EXERCISE AIM: All of the data must be printed exactly; please include every line.

::: GIVEN MATERIAL :::

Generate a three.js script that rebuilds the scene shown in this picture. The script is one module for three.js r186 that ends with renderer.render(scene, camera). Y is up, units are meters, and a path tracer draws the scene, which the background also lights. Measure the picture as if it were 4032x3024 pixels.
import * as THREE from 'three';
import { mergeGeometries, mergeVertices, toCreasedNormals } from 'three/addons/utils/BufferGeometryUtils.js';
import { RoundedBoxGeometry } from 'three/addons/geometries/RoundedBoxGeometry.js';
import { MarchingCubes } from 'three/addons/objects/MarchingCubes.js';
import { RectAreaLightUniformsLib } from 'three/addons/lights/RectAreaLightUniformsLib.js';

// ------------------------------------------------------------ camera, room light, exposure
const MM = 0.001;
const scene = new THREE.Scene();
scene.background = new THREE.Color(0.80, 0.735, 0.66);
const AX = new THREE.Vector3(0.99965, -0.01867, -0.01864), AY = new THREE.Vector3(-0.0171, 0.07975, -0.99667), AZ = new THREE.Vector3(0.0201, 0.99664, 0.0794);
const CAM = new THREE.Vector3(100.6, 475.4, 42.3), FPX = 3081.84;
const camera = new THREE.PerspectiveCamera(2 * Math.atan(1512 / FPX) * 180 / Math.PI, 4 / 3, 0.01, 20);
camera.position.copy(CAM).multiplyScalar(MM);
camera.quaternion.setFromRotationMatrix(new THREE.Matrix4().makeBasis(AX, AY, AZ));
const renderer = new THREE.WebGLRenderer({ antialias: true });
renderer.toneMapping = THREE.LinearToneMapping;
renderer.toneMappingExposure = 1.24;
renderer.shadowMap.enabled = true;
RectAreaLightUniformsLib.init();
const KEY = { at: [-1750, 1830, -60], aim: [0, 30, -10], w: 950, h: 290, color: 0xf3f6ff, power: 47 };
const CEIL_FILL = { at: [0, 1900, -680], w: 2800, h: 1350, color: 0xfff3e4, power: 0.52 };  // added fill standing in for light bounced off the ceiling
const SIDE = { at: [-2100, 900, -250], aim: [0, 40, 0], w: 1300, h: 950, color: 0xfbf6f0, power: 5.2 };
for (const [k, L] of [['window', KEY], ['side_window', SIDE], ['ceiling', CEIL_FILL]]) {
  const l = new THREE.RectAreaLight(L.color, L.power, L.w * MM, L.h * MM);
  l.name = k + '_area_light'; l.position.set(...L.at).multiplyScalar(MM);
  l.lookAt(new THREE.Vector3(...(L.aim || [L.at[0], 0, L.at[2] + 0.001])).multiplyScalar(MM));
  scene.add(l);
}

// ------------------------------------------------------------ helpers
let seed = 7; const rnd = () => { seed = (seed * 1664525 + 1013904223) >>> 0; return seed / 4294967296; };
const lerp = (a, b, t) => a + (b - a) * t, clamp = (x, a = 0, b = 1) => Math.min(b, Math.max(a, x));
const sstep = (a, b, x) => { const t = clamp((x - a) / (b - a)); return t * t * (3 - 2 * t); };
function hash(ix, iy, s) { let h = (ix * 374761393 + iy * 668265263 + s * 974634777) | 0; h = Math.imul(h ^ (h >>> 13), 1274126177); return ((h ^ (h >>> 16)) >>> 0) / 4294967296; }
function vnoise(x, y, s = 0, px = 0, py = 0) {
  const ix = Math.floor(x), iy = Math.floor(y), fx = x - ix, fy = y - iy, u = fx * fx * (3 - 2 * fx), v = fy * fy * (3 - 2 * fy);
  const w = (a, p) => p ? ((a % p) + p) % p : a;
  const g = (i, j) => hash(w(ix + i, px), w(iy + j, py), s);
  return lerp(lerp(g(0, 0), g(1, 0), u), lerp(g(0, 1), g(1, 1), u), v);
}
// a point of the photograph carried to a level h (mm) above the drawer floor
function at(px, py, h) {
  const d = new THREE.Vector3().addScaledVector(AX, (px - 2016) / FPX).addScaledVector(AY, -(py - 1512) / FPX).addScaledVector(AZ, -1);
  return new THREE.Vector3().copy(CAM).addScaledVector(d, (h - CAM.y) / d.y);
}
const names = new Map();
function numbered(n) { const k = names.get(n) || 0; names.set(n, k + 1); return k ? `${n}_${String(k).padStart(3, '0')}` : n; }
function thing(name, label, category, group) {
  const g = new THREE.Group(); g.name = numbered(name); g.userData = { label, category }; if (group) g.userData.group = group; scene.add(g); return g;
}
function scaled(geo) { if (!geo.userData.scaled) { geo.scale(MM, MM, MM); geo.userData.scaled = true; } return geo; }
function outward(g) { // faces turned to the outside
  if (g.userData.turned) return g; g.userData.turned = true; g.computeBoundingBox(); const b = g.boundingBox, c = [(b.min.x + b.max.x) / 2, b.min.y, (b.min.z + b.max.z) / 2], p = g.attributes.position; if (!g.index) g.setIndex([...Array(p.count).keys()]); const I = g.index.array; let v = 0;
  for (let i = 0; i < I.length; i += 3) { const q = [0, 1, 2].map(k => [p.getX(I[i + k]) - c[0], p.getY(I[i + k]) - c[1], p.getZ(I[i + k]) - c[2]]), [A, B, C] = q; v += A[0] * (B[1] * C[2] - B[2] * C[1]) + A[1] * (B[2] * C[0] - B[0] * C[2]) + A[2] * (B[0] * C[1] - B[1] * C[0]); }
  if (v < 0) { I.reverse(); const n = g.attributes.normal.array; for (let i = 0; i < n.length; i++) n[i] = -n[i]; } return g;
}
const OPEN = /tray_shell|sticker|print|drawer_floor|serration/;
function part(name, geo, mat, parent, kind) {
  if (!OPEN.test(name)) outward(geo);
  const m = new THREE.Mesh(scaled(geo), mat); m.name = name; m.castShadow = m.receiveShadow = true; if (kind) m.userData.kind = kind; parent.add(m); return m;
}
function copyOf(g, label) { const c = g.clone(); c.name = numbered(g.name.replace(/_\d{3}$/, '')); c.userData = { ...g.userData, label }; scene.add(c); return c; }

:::

THE SOLUTION:
Generate a three.js script that rebuilds the scene shown in this picture. The script is one module for three.js r186 that ends with renderer.render(scene, camera). Y is up, units are meters, and a path tracer draws the scene, which the background also lights. Measure the picture as if it were 4032x3024 pixels.
import * as THREE from 'three';
import { mergeGeometries, mergeVertices, toCreasedNormals } from 'three/addons/utils/BufferGeometryUtils.js';
import { RoundedBoxGeometry } from 'three/addons/geometries/RoundedBoxGeometry.js';
import { MarchingCubes } from 'three/addons/objects/MarchingCubes.js';
import { RectAreaLightUniformsLib } from 'three/addons/lights/RectAreaLightUniformsLib.js';

// ------------------------------------------------------------ camera, room light, exposure
const MM = 0.001;
const scene = new THREE.Scene();
scene.background = new THREE.Color(0.80, 0.735, 0.66);
const AX = new THREE.Vector3(0.99965, -0.01867, -0.01864), AY = new THREE.Vector3(-0.0171, 0.07975, -0.99667), AZ = new THREE.Vector3(0.0201, 0.99664, 0.0794);
const CAM = new THREE.Vector3(100.6, 475.4, 42.3), FPX = 3081.84;
const camera = new THREE.PerspectiveCamera(2 * Math.atan(1512 / FPX) * 180 / Math.PI, 4 / 3, 0.01, 20);
camera.position.copy(CAM).multiplyScalar(MM);
camera.quaternion.setFromRotationMatrix(new THREE.Matrix4().makeBasis(AX, AY, AZ));
const renderer = new THREE.WebGLRenderer({ antialias: true });
renderer.toneMapping = THREE.LinearToneMapping;
renderer.toneMappingExposure = 1.24;
renderer.shadowMap.enabled = true;
RectAreaLightUniformsLib.init();
const KEY = { at: [-1750, 1830, -60], aim: [0, 30, -10], w: 950, h: 290, color: 0xf3f6ff, power: 47 };
const CEIL_FILL = { at: [0, 1900, -680], w: 2800, h: 1350, color: 0xfff3e4, power: 0.52 };  // added fill standing in for light bounced off the ceiling
const SIDE = { at: [-2100, 900, -250], aim: [0, 40, 0], w: 1300, h: 950, color: 0xfbf6f0, power: 5.2 };
for (const [k, L] of [['window', KEY], ['side_window', SIDE], ['ceiling', CEIL_FILL]]) {
  const l = new THREE.RectAreaLight(L.color, L.power, L.w * MM, L.h * MM);
  l.name = k + '_area_light'; l.position.set(...L.at).multiplyScalar(MM);
  l.lookAt(new THREE.Vector3(...(L.aim || [L.at[0], 0, L.at[2] + 0.001])).multiplyScalar(MM));
  scene.add(l);
}

// ------------------------------------------------------------ helpers
let seed = 7; const rnd = () => { seed = (seed * 1664525 + 1013904223) >>> 0; return seed / 4294967296; };
const lerp = (a, b, t) => a + (b - a) * t, clamp = (x, a = 0, b = 1) => Math.min(b, Math.max(a, x));
const sstep = (a, b, x) => { const t = clamp((x - a) / (b - a)); return t * t * (3 - 2 * t); };
function hash(ix, iy, s) { let h = (ix * 374761393 + iy * 668265263 + s * 974634777) | 0; h = Math.imul(h ^ (h >>> 13), 1274126177); return ((h ^ (h >>> 16)) >>> 0) / 4294967296; }
function vnoise(x, y, s = 0, px = 0, py = 0) {
  const ix = Math.floor(x), iy = Math.floor(y), fx = x - ix, fy = y - iy, u = fx * fx * (3 - 2 * fx), v = fy * fy * (3 - 2 * fy);
  const w = (a, p) => p ? ((a % p) + p) % p : a;
  const g = (i, j) => hash(w(ix + i, px), w(iy + j, py), s);
  return lerp(lerp(g(0, 0), g(1, 0), u), lerp(g(0, 1), g(1, 1), u), v);
}
// a point of the photograph carried to a level h (mm) above the drawer floor
function at(px, py, h) {
  const d = new THREE.Vector3().addScaledVector(AX, (px - 2016) / FPX).addScaledVector(AY, -(py - 1512) / FPX).addScaledVector(AZ, -1);
  return new THREE.Vector3().copy(CAM).addScaledVector(d, (h - CAM.y) / d.y);
}
const names = new Map();
function numbered(n) { const k = names.get(n) || 0; names.set(n, k + 1); return k ? `${n}_${String(k).padStart(3, '0')}` : n; }
function thing(name, label, category, group) {
  const g = new THREE.Group(); g.name = numbered(name); g.userData = { label, category }; if (group) g.userData.group = group; scene.add(g); return g;
}
function scaled(geo) { if (!geo.userData.scaled) { geo.scale(MM, MM, MM); geo.userData.scaled = true; } return geo; }
function outward(g) { // faces turned to the outside
  if (g.userData.turned) return g; g.userData.turned = true; g.computeBoundingBox(); const b = g.boundingBox, c = [(b.min.x + b.max.x) / 2, b.min.y, (b.min.z + b.max.z) / 2], p = g.attributes.position; if (!g.index) g.setIndex([...Array(p.count).keys()]); const I = g.index.array; let v = 0;
  for (let i = 0; i < I.length; i += 3) { const q = [0, 1, 2].map(k => [p.getX(I[i + k]) - c[0], p.getY(I[i + k]) - c[1], p.getZ(I[i + k]) - c[2]]), [A, B, C] = q; v += A[0] * (B[1] * C[2] - B[2] * C[1]) + A[1] * (B[2] * C[0] - B[0] * C[2]) + A[2] * (B[0] * C[1] - B[1] * C[0]); }
  if (v < 0) { I.reverse(); const n = g.attributes.normal.array; for (let i = 0; i < n.length; i++) n[i] = -n[i]; } return g;
}
const OPEN = /tray_shell|sticker|print|drawer_floor|serration/;
function part(name, geo, mat, parent, kind) {
  if (!OPEN.test(name)) outward(geo);
  const m = new THREE.Mesh(scaled(geo), mat); m.name = name; m.castShadow = m.receiveShadow = true; if (kind) m.userData.kind = kind; parent.add(m); return m;
}
function copyOf(g, label) { const c = g.clone(); c.name = numbered(g.name.replace(/_\d{3}$/, '')); c.userData = { ...g.userData, label }; scene.add(c); return c; }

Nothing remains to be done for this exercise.